What feedback can the vehicle give the user about its operating efficiency, and what instrumentation is needed to measure it? I think reliability should also factor in because failing parts have their own environmental cost.
Vehicle skin friction
Windscreen dirt sensor (Camera)
Vehicle Weight
Suspension load cell (Load Cell)
Rolling Resistance
Tyre Pressure (Wireless TPMS)
Drivetrain losses (Travel vs theoretical)
Wheel alignment sensor (ultrasonic? Accelerometer?)
Bearing/CV issues audible sensor (microphone)
Wind speed and direction (ultrasonic array)
Fleet reliability
MTBF data correlated (Fleet data connection)
Driving styles
Cornering speeds (Accelerometer)
Throttle position (Digital)
Cabin vibration/impulse (Acclerometer)
Ambient Temperature (shielded rtd)
Max/min battery levels (Digital)
Parked in Sun/Shelter (PV Cell)
Tyre degradation / tread depth (laser, ultrasonic, accelerometer inferred)

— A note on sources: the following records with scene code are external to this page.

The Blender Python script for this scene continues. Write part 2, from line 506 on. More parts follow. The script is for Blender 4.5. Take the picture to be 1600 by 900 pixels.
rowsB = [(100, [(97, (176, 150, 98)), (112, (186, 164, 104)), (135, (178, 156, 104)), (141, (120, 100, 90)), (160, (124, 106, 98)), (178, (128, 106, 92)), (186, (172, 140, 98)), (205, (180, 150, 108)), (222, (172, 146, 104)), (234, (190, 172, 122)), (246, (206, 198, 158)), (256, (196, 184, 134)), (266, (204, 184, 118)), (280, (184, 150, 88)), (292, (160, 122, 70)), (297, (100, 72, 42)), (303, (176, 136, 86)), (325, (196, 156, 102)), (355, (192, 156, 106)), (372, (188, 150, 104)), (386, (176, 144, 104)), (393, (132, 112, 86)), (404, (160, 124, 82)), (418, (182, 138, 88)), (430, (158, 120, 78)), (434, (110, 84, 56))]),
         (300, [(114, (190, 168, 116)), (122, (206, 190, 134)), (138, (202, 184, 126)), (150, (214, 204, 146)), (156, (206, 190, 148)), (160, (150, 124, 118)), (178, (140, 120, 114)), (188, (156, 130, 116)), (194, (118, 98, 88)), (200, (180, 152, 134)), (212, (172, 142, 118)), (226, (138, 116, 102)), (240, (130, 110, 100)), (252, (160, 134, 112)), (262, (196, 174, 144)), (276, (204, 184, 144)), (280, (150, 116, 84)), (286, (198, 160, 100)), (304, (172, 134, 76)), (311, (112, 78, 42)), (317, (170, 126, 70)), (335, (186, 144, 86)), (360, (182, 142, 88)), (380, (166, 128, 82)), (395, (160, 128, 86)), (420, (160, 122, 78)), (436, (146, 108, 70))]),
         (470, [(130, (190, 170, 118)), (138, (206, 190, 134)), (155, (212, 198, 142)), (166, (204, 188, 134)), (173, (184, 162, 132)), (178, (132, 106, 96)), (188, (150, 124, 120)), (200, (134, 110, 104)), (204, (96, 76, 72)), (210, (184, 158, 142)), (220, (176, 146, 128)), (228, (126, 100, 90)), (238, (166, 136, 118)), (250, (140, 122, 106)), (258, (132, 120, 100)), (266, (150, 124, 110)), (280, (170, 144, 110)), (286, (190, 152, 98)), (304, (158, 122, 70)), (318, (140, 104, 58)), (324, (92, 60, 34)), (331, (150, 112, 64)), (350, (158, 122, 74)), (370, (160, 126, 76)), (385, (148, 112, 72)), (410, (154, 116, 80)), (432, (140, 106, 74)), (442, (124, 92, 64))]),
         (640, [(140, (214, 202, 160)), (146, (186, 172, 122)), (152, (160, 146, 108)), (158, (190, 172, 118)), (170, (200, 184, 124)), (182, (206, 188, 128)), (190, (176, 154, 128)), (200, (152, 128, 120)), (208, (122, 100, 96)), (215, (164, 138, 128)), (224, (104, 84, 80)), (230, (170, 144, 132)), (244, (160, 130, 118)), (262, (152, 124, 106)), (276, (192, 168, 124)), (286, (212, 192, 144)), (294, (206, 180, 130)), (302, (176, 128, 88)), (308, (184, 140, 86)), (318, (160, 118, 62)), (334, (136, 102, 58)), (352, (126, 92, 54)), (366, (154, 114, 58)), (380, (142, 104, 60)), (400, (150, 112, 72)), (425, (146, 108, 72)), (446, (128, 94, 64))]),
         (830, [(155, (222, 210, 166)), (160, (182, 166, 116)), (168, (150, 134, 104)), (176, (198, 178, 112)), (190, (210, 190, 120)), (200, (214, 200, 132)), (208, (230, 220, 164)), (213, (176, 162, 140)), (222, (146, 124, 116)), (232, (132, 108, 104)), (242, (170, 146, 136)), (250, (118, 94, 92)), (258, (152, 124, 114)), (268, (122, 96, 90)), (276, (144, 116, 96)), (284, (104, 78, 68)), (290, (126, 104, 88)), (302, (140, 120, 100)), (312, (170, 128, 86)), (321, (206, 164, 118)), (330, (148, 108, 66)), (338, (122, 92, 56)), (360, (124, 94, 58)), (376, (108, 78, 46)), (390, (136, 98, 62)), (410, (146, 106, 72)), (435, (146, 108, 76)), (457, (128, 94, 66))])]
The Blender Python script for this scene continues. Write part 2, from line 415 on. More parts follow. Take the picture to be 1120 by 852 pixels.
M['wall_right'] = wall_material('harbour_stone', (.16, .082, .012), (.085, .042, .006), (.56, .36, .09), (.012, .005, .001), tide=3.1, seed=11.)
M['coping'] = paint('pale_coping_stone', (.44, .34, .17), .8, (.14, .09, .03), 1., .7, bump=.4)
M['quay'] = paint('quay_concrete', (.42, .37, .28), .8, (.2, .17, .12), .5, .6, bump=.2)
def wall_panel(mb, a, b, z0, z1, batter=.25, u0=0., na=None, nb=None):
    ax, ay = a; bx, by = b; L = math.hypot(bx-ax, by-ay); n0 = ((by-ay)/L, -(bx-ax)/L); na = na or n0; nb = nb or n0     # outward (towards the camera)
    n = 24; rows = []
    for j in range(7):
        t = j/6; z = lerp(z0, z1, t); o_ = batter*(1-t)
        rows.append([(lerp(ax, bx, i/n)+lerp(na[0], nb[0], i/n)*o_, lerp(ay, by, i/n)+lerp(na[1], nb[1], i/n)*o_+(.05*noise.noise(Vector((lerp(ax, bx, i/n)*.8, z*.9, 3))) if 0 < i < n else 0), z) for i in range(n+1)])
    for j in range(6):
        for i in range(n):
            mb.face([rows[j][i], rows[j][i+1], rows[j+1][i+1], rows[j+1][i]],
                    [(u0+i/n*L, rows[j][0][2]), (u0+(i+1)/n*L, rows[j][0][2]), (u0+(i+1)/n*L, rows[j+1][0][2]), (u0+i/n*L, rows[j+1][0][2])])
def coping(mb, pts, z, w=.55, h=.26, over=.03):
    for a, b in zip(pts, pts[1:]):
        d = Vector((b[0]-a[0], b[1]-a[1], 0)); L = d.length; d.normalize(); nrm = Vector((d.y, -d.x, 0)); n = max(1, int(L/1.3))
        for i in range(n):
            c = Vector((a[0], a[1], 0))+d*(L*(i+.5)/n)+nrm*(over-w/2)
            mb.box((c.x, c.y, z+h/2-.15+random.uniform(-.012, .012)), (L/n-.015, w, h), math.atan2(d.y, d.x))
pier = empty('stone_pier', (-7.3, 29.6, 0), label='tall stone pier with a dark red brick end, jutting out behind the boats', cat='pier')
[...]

Brake degradation (digitally inferred, ?)
Auxiliary energy use
Entertainment system (Digital)
Climate controls (Digital)
Other (Digital)
Boeing was very good at Human Factors, you could find everything by feel, and a Dark Cockpit with no indicator lights if everything was normal. Even there, we had 2 pilots, and one was outside whenever the other was inside. We had Autopilot and in cruise we had time to play with navigation reroute programming and such. At low altitude when busy, there was very little inside time required unless in the clouds. I much prefer tactile knobs to a touchscreen where you have to look to find something. At the very least, have major functions in large icon boxes along the edge in consistent locations so easy to find and activate.
Much as I hate voice search, Voice Commands may suffice for some functions like Wipers On, Temperature warmer 2 degrees, Cruise Control to speed limit, and such, rather than looking inside for a couple seconds, (and half a football field) in order to do these functions on the touchscreen.